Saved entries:
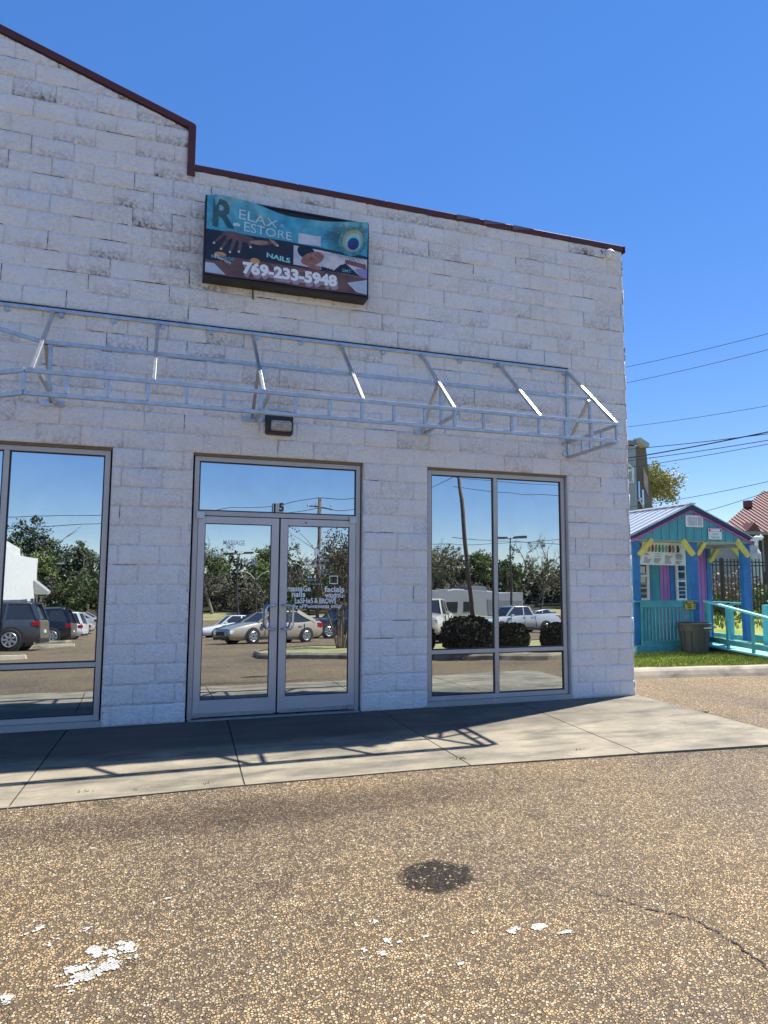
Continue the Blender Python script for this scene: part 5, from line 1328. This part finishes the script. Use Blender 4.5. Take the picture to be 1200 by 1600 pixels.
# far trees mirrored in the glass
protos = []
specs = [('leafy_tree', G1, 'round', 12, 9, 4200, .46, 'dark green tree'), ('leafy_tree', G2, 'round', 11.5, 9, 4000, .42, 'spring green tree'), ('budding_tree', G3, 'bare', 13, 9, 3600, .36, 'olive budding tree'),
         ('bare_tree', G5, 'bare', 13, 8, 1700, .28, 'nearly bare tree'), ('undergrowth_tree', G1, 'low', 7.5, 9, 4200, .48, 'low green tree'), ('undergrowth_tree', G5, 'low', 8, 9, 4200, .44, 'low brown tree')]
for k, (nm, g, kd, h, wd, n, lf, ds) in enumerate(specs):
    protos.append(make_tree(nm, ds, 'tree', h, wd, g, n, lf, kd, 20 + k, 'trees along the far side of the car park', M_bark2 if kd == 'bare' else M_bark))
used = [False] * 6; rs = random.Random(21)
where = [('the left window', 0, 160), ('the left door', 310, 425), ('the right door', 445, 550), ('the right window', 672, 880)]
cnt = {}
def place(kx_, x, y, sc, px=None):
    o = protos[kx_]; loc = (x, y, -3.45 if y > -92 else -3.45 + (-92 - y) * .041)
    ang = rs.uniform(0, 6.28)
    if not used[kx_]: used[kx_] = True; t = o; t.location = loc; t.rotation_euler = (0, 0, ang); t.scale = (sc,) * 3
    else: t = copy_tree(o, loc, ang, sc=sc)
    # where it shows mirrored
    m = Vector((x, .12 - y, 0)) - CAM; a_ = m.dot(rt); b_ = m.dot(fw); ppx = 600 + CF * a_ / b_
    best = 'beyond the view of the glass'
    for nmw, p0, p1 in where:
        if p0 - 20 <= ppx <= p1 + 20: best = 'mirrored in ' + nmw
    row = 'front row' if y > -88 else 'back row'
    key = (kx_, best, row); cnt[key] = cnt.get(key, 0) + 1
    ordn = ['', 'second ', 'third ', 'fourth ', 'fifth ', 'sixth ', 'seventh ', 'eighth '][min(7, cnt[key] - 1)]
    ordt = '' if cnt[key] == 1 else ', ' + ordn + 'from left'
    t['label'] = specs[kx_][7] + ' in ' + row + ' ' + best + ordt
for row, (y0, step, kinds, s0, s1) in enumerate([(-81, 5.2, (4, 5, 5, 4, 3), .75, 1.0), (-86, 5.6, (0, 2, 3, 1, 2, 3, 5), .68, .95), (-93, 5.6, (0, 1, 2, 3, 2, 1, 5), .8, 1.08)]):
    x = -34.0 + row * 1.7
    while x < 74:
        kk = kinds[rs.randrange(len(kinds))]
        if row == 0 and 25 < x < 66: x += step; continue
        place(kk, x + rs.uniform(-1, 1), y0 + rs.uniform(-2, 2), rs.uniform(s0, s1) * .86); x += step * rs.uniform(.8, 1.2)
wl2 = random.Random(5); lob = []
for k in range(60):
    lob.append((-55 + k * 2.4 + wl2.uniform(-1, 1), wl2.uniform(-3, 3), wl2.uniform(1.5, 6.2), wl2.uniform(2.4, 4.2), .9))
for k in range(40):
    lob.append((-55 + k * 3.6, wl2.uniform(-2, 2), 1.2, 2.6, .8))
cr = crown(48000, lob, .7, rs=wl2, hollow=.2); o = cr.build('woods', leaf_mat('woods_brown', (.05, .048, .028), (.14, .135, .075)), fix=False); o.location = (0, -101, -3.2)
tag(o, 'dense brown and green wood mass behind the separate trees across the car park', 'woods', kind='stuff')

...

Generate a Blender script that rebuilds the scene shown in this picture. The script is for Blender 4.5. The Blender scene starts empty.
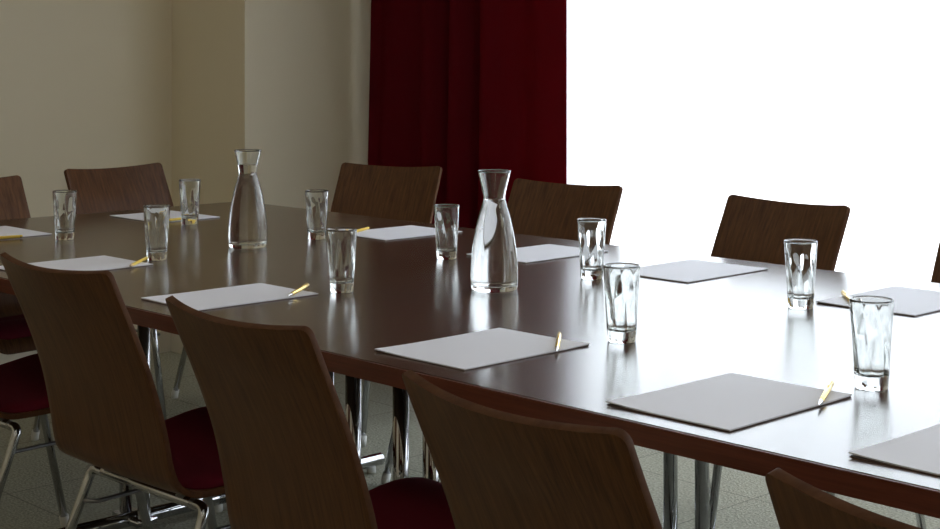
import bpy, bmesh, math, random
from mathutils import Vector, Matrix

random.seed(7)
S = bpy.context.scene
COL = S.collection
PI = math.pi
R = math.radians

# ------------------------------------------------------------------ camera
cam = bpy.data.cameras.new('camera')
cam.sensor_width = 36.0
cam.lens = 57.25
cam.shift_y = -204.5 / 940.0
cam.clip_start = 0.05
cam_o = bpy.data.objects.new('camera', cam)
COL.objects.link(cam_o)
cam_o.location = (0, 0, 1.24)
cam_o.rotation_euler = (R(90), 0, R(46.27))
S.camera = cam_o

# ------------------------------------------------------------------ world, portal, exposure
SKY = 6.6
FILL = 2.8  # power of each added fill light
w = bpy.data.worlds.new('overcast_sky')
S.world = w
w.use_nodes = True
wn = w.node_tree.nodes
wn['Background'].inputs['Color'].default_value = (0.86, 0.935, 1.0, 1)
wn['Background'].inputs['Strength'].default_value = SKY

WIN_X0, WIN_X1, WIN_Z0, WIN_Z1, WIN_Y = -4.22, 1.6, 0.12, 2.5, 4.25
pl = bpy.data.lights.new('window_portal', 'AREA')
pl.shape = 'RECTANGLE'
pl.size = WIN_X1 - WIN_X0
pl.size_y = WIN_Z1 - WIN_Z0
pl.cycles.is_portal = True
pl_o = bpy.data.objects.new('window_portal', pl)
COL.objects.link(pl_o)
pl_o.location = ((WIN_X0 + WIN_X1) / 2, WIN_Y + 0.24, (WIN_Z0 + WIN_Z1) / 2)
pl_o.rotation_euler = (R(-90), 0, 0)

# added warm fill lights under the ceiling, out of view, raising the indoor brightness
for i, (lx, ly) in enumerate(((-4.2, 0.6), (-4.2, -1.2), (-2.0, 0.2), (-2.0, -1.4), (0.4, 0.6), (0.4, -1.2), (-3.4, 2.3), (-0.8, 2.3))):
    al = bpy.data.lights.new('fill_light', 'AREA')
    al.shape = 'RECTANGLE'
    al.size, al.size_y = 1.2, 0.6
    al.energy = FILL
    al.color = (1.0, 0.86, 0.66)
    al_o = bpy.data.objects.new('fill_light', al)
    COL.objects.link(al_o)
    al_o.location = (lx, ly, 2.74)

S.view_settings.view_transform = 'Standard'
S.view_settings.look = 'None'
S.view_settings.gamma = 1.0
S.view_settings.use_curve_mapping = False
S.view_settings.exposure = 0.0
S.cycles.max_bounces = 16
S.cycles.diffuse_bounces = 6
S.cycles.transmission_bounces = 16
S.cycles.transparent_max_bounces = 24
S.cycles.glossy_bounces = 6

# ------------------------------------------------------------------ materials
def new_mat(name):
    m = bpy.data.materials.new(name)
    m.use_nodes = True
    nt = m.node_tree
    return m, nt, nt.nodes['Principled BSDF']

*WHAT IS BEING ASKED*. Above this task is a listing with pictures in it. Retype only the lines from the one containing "Generate a Blender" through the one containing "S.camera = cam_o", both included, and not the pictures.

*IN RESPONSE*.
Generate a Blender script that rebuilds the scene shown in this picture. The script is for Blender 4.5. The Blender scene starts empty.
import bpy, bmesh, math, random
from mathutils import Vector, Matrix

random.seed(7)
S = bpy.context.scene
COL = S.collection
PI = math.pi
R = math.radians

# ------------------------------------------------------------------ camera
cam = bpy.data.cameras.new('camera')
cam.sensor_width = 36.0
cam.lens = 57.25
cam.shift_y = -204.5 / 940.0
cam.clip_start = 0.05
cam_o = bpy.data.objects.new('camera', cam)
COL.objects.link(cam_o)
cam_o.location = (0, 0, 1.24)
cam_o.rotation_euler = (R(90), 0, R(46.27))
S.camera = cam_o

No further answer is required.